Type Yiddish by transliteration:  type Shin with sh or Pasekh Tsvey Yudn with ay.

You can use idle keys to speed up typing but you do not have to:

     c = ts  (cf. Eastern European orthographies)
     j = ey  (the name of j rhymes with ey)
     w = sh  (looks like)
     x = kh  (phonetic symbol)

Khof, mem, nun, fey and tsadek are shaped automatically:  they take their final forms at the end of words and their regular forms otherwise.  Isolated final forms can be typed with shifted keys:

     Shift+C -> final tsadek
     Shift+X -> final khof

Shtumer Alef is automatically inserted before ay, ey, i, oy, or u at the beginning of words.  You can type a word-internal shtumer alef with Shift+A.

Occasionally, you may need initial ay, ey, etc. without a shtumer alef, e.g. when you want to list the letters of the alefbeys.  You can type them with the following key combinations:

     Shift+E -> ey
     Shift+I -> i
     Shift+J -> ey  (the name of J rhymes with ey)
     Shift+O -> oy
     Shift+U -> u
     Shift+Y -> ay  (the name of Y rhymes with ay)
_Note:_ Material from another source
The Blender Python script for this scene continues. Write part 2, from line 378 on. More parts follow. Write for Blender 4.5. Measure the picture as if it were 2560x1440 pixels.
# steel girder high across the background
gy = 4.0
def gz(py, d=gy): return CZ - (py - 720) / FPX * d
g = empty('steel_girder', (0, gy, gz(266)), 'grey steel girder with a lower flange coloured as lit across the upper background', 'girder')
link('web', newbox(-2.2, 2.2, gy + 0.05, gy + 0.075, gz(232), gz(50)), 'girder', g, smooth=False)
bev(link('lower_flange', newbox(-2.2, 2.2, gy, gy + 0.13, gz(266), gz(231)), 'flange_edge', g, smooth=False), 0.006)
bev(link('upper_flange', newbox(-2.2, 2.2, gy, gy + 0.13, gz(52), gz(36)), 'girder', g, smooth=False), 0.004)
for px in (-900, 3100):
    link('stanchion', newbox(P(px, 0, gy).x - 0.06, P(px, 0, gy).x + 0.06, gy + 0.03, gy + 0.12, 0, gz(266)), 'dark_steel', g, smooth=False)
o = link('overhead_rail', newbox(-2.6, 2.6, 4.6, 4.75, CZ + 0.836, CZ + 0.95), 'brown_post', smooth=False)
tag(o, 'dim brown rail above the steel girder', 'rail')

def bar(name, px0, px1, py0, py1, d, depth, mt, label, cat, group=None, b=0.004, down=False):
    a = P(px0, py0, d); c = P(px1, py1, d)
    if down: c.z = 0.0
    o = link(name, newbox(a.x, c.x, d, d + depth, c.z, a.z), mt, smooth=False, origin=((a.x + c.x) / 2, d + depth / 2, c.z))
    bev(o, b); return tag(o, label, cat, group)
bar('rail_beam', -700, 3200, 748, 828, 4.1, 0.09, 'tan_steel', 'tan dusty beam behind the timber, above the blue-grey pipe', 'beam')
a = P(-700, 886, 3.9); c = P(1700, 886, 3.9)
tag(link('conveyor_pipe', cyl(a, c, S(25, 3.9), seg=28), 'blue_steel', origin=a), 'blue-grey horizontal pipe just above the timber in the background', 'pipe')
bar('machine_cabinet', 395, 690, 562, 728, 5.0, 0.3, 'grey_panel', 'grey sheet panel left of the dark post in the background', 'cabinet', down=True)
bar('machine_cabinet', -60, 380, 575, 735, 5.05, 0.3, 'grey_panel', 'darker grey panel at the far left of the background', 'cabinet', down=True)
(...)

Hebrew-specific letters are typed with shifted keys, too:

     Shift+B -> veys
     Shift+H -> khes
     Shift+K -> kof (Hebrew kaf)
     Shift+S -> sof
     Shift+T -> tof
     Shift+W -> sin

Geresh is typed with Shift+G and curley double quotes are typed with the Q key.  The opening quotation mark is low if Q is unshifted and high if shifted.

The backslash key functions as a temporary place holder to separate letters or parts of compound words.  Type s\h to output samekh hey instead of shin, or type ge\aylt to insert a shtumer alef between the ayen and the pasekh tsvey yudn.

The hyphen key outputs a makef after a Yiddish letter and a hyphen otherwise.  If, for some reason, you need a hyphen after a Yiddish letter, press the hyphen key twice.

A hyphen after a hyphen turns the hyphen into an en dash.
A hyphen after an en dash turns the en dash into an em dash.
A geresh after a geresh turns the geresh into gershayim.